Or something like that.
Alan Borsuk reports that, as predicted, the Department of Public Instruction's rationing plan for Milwaukee voucher schools will hit established schools hardest. We all, you know, saw it coming.
You, too, can read DPI's information here, under the header of "Information on Prorate." What you'll find is that the rule DPI was forced to adopt (after groups like School Choice Wisconsin rejected a plan that would have prevented this) treats schools that are new and may never even open the same as schools that have been around for years and have hundreds of students enrolled. That means the 40 new schools, asking for 4627 students (including one school asking for more than 700 students!) are, in great part, skewing the process. There's also the matter of existing schools' wildly optimistic requests for more than 10,000 more students than they enrolled this year, as well. Don't we all remember that Public Policy Forum says there won't even be an increase of 1000 students this year?

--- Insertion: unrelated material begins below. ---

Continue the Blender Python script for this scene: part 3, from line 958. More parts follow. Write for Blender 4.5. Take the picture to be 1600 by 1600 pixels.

Some of the overage is undoubtedly due to the panic that pro-voucher groups created by manufacturing the cap crisis in the first place--schools overestimated so that they wouldn't get burned by the rationing. The good schools didn't, so, like the good students who don't cheat on their vocabulary quizzes (first block, I'm looking at you!), they lose out.
Anyway, that will be the news tomorrow. Just thought you should know.